Although the stadium has a seating capacity of about 71,000 for Falcons games, some seats are excluded from the PSL program, such as those in suites, in sponsorship deals or for players’ families, visiting-team officials, group sales to community organizations and other purposes. The number of excluded seats was expected to be around 10,000 but apparently has increased slightly with more set aside for community groups. The number of sponsor tickets also has been fluid.
The Falcons have had to sell some seat licenses more than once because of defaults on purchase contracts.
According to figures obtained from the Georgia World Congress Center Authority through an open-records request, about 2,000 PSL account holders have received default letters since December for not making required payments on their seat licenses or season tickets.
Drake said a significant number of those who were in default caught up on payments after receiving the letters and retained their seats.
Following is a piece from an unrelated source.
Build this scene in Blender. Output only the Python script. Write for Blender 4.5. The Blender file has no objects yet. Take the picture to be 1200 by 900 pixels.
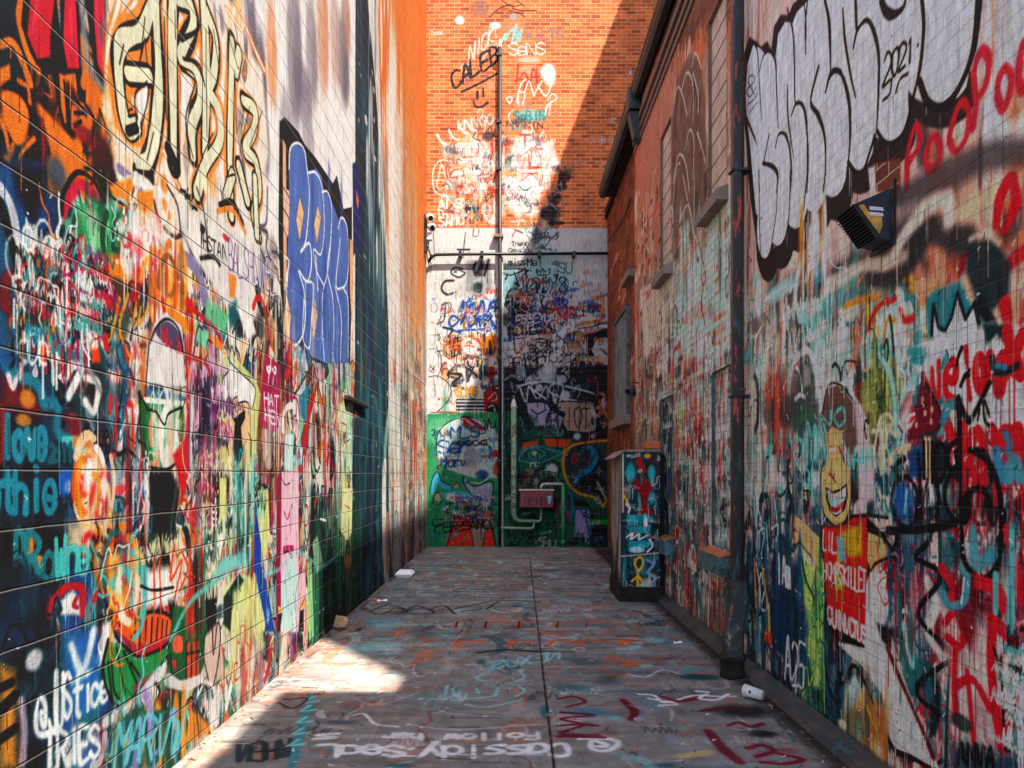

Other seats, however, were re-sold by the Falcons.
One former long-time season-ticket holder provided The Atlanta Journal-Constitution a copy of a letter from the GWCCA dated Aug. 14 informing him that “because you did not purchase Falcons Season Tickets for the Seats by the payment deadline specified this year by the team your PSL terminates effective immediately.”
The letter stated: “Be advised that no amounts previously paid by you shall be refundable. The PSL for Seats and the Tickets for Seats may be released, reissued, sold, given, used or otherwise transferred without any compensation to you.”
According to GWCCA figures, 790 such ticket-default letters were sent out in August.
Seat-license holders can sell their PSLs, but “only if Licensee is not in default of the terms of (the) License Agreement,” according to the contracts between account holders and the Falcons.
Revenue from the seat-license sales goes toward the cost of building the stadium. The $266.9 million in PSL sales as of Friday accounts for about 18 percent of the $1.5 billion cost.
Other funding sources for construction included $200 million from bonds backed by Atlanta hotel-motel taxes, $200 million from the NFL and $850 million in long-term financing secured by the Falcons organization from banks and institutional investors.
Some contractually obligated revenue from stadium naming rights, other sponsorship deals and suite sales are pledged toward re-paying the $850 million in debt, the Falcons have said.
The $200 million for construction from hotel-motel taxes doesn’t include hundreds of millions of additional dollars from the same tax that will go toward the stadium over the next 30 years.
The amount of the total public contribution depends on how much tax is collected because 39.3 percent of annual collections from a 7-cents-per-dollar tax on hotel rooms will be directed to the stadium for debt service, capital improvements, operations and maintenance. Over 30 years, that total likely will top $700 million.